◆ Exercise description
Print the lines that start the entries and continue through the one holding "return m, nt, nt.nodes['Principled", please, exactly and with the pictures omitted.

********

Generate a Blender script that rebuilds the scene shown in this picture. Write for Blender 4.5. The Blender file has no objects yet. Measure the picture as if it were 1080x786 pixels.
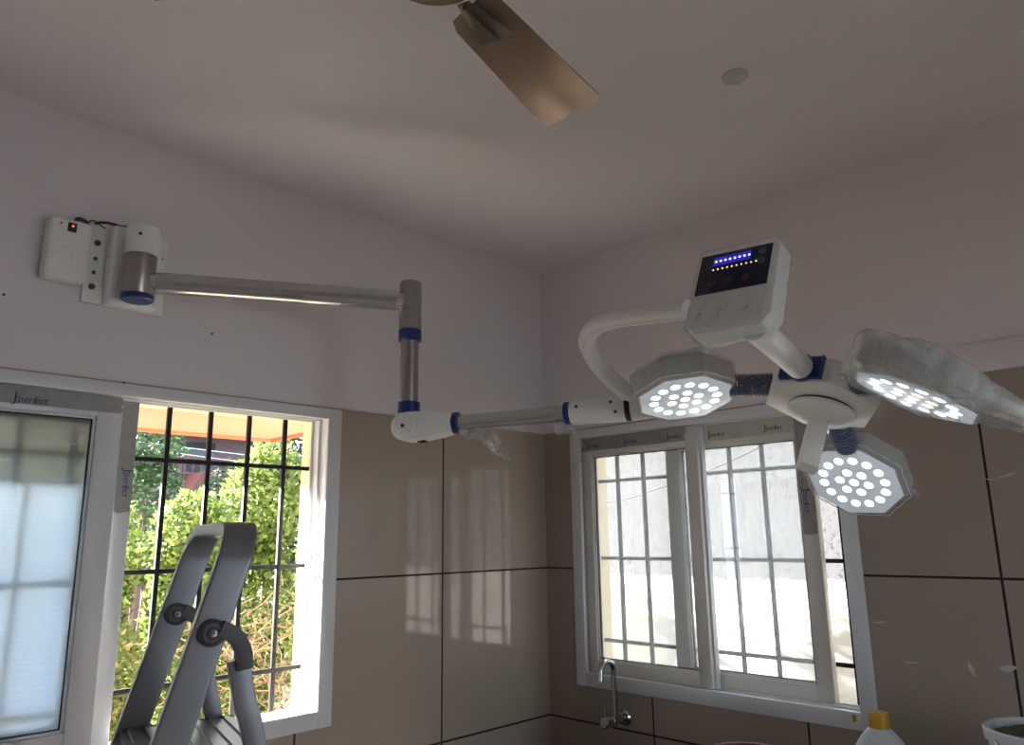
import bpy, bmesh, math, random
from mathutils import Vector, Matrix, noise
V = Vector
PI = math.pi
sc = bpy.context.scene
COL = sc.collection

# ------------------------------------------------------------------ camera frame (used to place far things at real distances)
CAM = V((-2.51690, -2.30430, 1.63326))
CR = V((0.70711, -0.70697, -0.01357)).normalized()
CU = V((-0.14149, -0.16027, 0.97688)).normalized()
CF = CR.cross(CU) * -1
FPX = 794.6

def seen(u, v, d):
    """world point that lies d metres in front of the camera along the pixel's ray"""
    return CAM + d * ((u - 540) / FPX * CR - (v - 393) / FPX * CU + CF)

# ------------------------------------------------------------------ materials
def nmat(name):
    m = bpy.data.materials.new(name)
    m.use_nodes = True
    nt = m.node_tree
    return m, nt, nt.nodes['Principled BSDF'], nt.nodes['Material Output']

def mat(name, col, rough=0.5, metal=0.0, var=0.06, scale=12.0, bump=0.0, spec=0.5, coat=0.0, emit=None, estr=0.0, rvar=0.0):
    m, nt, b, out = nmat(name)
    L = nt.links
    tc = nt.nodes.new('ShaderNodeTexCoord')
    nz = nt.nodes.new('ShaderNodeTexNoise')
    nz.inputs['Scale'].default_value = scale
    nz.inputs['Detail'].default_value = 4
    L.new(tc.outputs['Object'], nz.inputs['Vector'])
    mx = nt.nodes.new('ShaderNodeMix'); mx.data_type = 'RGBA'
    c = V(col)
    mx.inputs['A'].default_value = (*(c * (1 - var)), 1)
    mx.inputs['B'].default_value = (*[min(1, x * (1 + var)) for x in c], 1)
    L.new(nz.outputs['Fac'], mx.inputs['Factor'])
    L.new(mx.outputs['Result'], b.inputs['Base Color'])
    b.inputs['Roughness'].default_value = rough
    b.inputs['Metallic'].default_value = metal
    b.inputs['Specular IOR Level'].default_value = spec
    b.inputs['Coat Weight'].default_value = coat
    b.inputs['Coat Roughness'].default_value = 0.05
    if rvar:
        mr = nt.nodes.new('ShaderNodeMapRange')
        mr.inputs['To Min'].default_value = max(0, rough - rvar); mr.inputs['To Max'].default_value = rough + rvar
        L.new(nz.outputs['Fac'], mr.inputs['Value']); L.new(mr.outputs['Result'], b.inputs['Roughness'])
    if bump:
        bp = nt.nodes.new('ShaderNodeBump'); bp.inputs['Strength'].default_value = bump; bp.inputs['Distance'].default_value = 0.004
        L.new(nz.outputs['Fac'], bp.inputs['Height']); L.new(bp.outputs['Normal'], b.inputs['Normal'])
    if emit:
        b.inputs['Emission Color'].default_value = (*emit, 1)
        b.inputs['Emission Strength'].default_value = estr
    return m

def math_node(nt, op, a, b=None, c=None):
    n = nt.nodes.new('ShaderNodeMath'); n.operation = op
    for i, x in enumerate((a, b, c)):
        if x is None: continue
        if isinstance(x, (int, float)): n.inputs[i].default_value = x
        else: nt.links.new(x, n.inputs[i])
    return n.outputs[0]

def tile_mat(name, axis, off, step, tone=(0.34, 0.278, 0.228)):
    m, nt, b, out = nmat(name); L = nt.links
    tc = nt.nodes.new('ShaderNodeTexCoord'); sp = nt.nodes.new('ShaderNodeSeparateXYZ')
    L.new(tc.outputs['Object'], sp.inputs[0])
    def joint(o, off, step, hw):
        f = math_node(nt, 'FRACT', math_node(nt, 'DIVIDE', math_node(nt, 'SUBTRACT', o, off), step))
        d = math_node(nt, 'MINIMUM', f, math_node(nt, 'SUBTRACT', 1.0, f))
        return math_node(nt, 'LESS_THAN', d, hw / step)
    j = math_node(nt, 'MAXIMUM', joint(sp.outputs[axis], off, step, 0.0036), joint(sp.outputs['Z'], 1.5, 0.6, 0.0036))
    nz = nt.nodes.new('ShaderNodeTexNoise'); nz.inputs['Scale'].default_value = 3.0; nz.inputs['Detail'].default_value = 6
    L.new(tc.outputs['Object'], nz.inputs['Vector'])
    cr = nt.nodes.new('ShaderNodeMix'); cr.data_type = 'RGBA'
    t = V(tone)
    cr.inputs['A'].default_value = (*(t * 0.93), 1); cr.inputs['B'].default_value = (*(t * 1.07), 1)
    L.new(nz.outputs['Fac'], cr.inputs['Factor'])
    mx = nt.nodes.new('ShaderNodeMix'); mx.data_type = 'RGBA'
    L.new(j, mx.inputs['Factor']); L.new(cr.outputs['Result'], mx.inputs['A']); mx.inputs['B'].default_value = (0.012, 0.009, 0.008, 1)
    L.new(mx.outputs['Result'], b.inputs['Base Color'])
    L.new(math_node(nt, 'MULTIPLY_ADD', j, 0.8, 0.06), b.inputs['Roughness'])
    b.inputs['Specular IOR Level'].default_value = 0.55
    bp = nt.nodes.new('ShaderNodeBump'); bp.inputs['Strength'].default_value = 0.5; bp.inputs['Distance'].default_value = 0.003; bp.invert = True
    L.new(j, bp.inputs['Height']); L.new(bp.outputs['Normal'], b.inputs['Normal'])
    return m

def film_mat(name, opacity=0.3, col=(0.85, 0.87, 0.86), scale=28.0, rough=0.18, crease=0.22):
    """clear crinkled packing film"""
    m, nt, b, out = nmat(name); L = nt.links
    b.inputs['Base Color'].default_value = (*col, 1); b.inputs['Roughness'].default_value = rough
    tr = nt.nodes.new('ShaderNodeBsdfTransparent'); tr.inputs['Color'].default_value = (0.95, 0.96, 0.96, 1)
    tc = nt.nodes.new('ShaderNodeTexCoord'); nz = nt.nodes.new('ShaderNodeTexNoise')
    nz.inputs['Scale'].default_value = scale; nz.inputs['Detail'].default_value = 3; nz.inputs['Distortion'].default_value = 1.4
    L.new(tc.outputs['Object'], nz.inputs['Vector'])
    mr = nt.nodes.new('ShaderNodeMapRange')
    mr.inputs['From Min'].default_value = 0.35; mr.inputs['From Max'].default_value = 0.75
    mr.inputs['To Min'].default_value = opacity * 0.7; mr.inputs['To Max'].default_value = min(1, opacity * 1.5)
    L.new(nz.outputs['Fac'], mr.inputs['Value'])
    bp = nt.nodes.new('ShaderNodeBump'); bp.inputs['Strength'].default_value = 0.35; bp.inputs['Distance'].default_value = 0.004
    L.new(nz.outputs['Fac'], bp.inputs['Height']); L.new(bp.outputs['Normal'], b.inputs['Normal'])
    ms = nt.nodes.new('ShaderNodeMixShader')
    # thin crease lines on the folds, their highlights put into the opacity
    n2 = nt.nodes.new('ShaderNodeTexNoise'); n2.inputs['Scale'].default_value = scale * 0.9; n2.inputs['Detail'].default_value = 1.5; n2.inputs['Distortion'].default_value = 2.2
    L.new(tc.outputs['Object'], n2.inputs['Vector'])
    dist = math_node(nt, 'ABSOLUTE', math_node(nt, 'SUBTRACT', n2.outputs['Fac'], 0.5))
    cre = nt.nodes.new('ShaderNodeMapRange'); cre.inputs['From Min'].default_value = 0.0; cre.inputs['From Max'].default_value = 0.022
    cre.inputs['To Min'].default_value = crease; cre.inputs['To Max'].default_value = 0.0
    L.new(dist, cre.inputs['Value'])
    L.new(math_node(nt, 'MINIMUM', math_node(nt, 'ADD', mr.outputs['Result'], cre.outputs['Result']), 1.0), ms.inputs[0])
    L.new(tr.outputs[0], ms.inputs[1]); L.new(b.outputs[0], ms.inputs[2])
    L.new(ms.outputs[0], out.inputs['Surface'])
    return m

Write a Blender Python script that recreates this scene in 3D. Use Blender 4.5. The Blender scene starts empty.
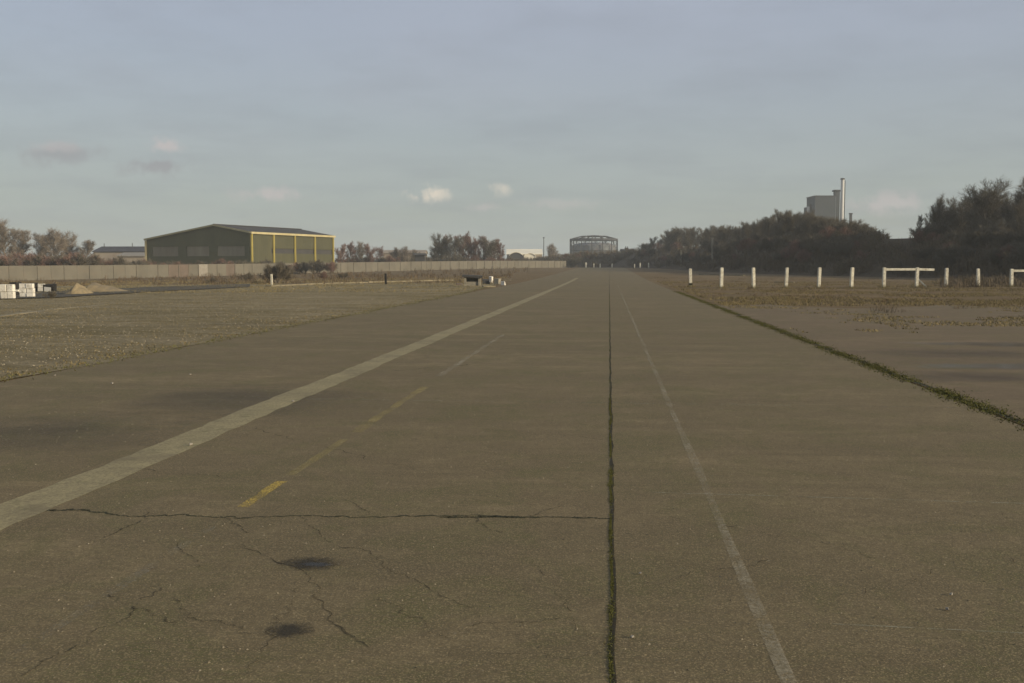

********

◆ Exercise solution
Generate a Blender script that rebuilds the scene shown in this picture. Write for Blender 4.5. The Blender file has no objects yet. Measure the picture as if it were 1080x786 pixels.
import bpy, bmesh, math, random
from mathutils import Vector, Matrix, noise
V = Vector
PI = math.pi
sc = bpy.context.scene
COL = sc.collection

# ------------------------------------------------------------------ camera frame (used to place far things at real distances)
CAM = V((-2.51690, -2.30430, 1.63326))
CR = V((0.70711, -0.70697, -0.01357)).normalized()
CU = V((-0.14149, -0.16027, 0.97688)).normalized()
CF = CR.cross(CU) * -1
FPX = 794.6

def seen(u, v, d):
    """world point that lies d metres in front of the camera along the pixel's ray"""
    return CAM + d * ((u - 540) / FPX * CR - (v - 393) / FPX * CU + CF)

# ------------------------------------------------------------------ materials
def nmat(name):
    m = bpy.data.materials.new(name)
    m.use_nodes = True
    nt = m.node_tree
    return m, nt, nt.nodes['Principled BSDF'], nt.nodes['Material Output']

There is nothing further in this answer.